O, lo que es lo mismo, admitir opciones de opinión pero que todas se reduzcan a lo que pienso. Es el relativismo imperante e intolerante, y que sería un buen antídoto el decir de Robert Speaman. “el postulado de respetar otras convicciones se convierte entonces en exigencia de no tener convicciones que hagan posible considerar equivocadas las opuestas”.
Esto se está poniendo de manifiesto en las relaciones Iglesia Estado. Se puede opinar, pero dentro de los templos, sin considerar que para el seglar su celda es la calle y que en ella puede oir a su legitima Jerarquía. Más, si lo consideran sensatamente, sin sectarismos ni fobias, las recomendaciones que nos llegan a los católicos son de paz, pero de santa intransigencia contra las costumbres y modas que están llevando al fin de una civilización
La Iglesia, el Magisterio de la Iglesia no va contra nadie en particular. Nos pone en guardia, a los católicos, contra los comportamientos, la actuación de una sociedad que a trompicones, o a saltos cada vez mayores, nos va a llevar a renegar de la vida. Un recién concebido es de menos valor que el embrión de cualquier especie protegida. Y por mucho “ hierro” que quitemos al hecho de su destrucción con unas siglas IVE, no deja de ser un acto criminal.
Se inventan términos y frases que, si no fuese por la transcendencia de tema, nos harían reír o sonrojarnos de vergüenza. El embrión humano no es nada, son sólo células. O cualquier otra ocurrencia del personaje del ramo.

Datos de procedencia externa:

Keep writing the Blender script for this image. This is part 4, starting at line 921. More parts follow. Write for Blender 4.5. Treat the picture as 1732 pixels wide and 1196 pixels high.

En este relativismo que refería Robert Speaman, lo podríamos escribir en “ román paladino”, parafraseando el dicho: En este mundo traidor, no hay más verdad que la mía. Sólo se ve mi color, lo demás simples mentiras. El relativismo condena la verdad que es sustituida por retóricas, que a veces subliminalmente conducen a una vida de vacío, sin peso ni proyección. A una visión encajonada de la verdad.